QTSA began the week with an event that consisted of various organizations coming together to inform the UT community about different social spaces available on campus. The theme of the week, “Pride Resistance,” is the result of QTSA’s desire to showcase ways people can become socially active in advocating for queer and trans rights, whether through protesting or less vocal forms of activism, said QTSA co-director Josh Rudd.
“We wanted to bring the roots back to was sort of this activism and social advocacy core that is in the center of queer and trans rights movements,” Rudd said.
Various events are planned for Pride Week focusing on promoting advocacy, creating a sustainable dialogue concerning the need for LGBTQ equality and informing the public about different ways to get involved in promoting social justice.
“What we’re really trying to do is have this community-building aspect and really focus on the fact that we can’t do this alone, and that we have to work with other communities that are marginalized and oppressed, and we have to have an intersectional framework in which we can enact our liberation for all people,” Rudd said.
The need for intersectional discussions to thrive is not lost on QTSA, said Rudd.
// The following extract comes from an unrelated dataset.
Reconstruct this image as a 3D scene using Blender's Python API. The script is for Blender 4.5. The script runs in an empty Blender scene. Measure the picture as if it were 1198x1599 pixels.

Organizations representing minority communities, such as Queer & Asian and FLORES, as well as organizations not directly associated with the LGBTQ community, such as UT Voices Against Violence, were present at the kickoff.
“We know that queerness is not the only identity that someone is walking into the room (with),” said Bex Arton, a Voices Against Violence student coordinator. “They’re walking into a room with a racial identity, with their ability status, with their immigration status.”
Monday’s event provided a chance not only for returning students to take part in Pride Week, but to also target new students who are looking for spaces that give them the opportunity to be themselves.
“I believe that UT has a lot of different LGBT (clubs and events),” said Orlando Beckum, a psychology freshman who identifies as being part of the LGBTQ community. “They all help to build the community and protect those that are in the community, and I think that’s a really good thing.”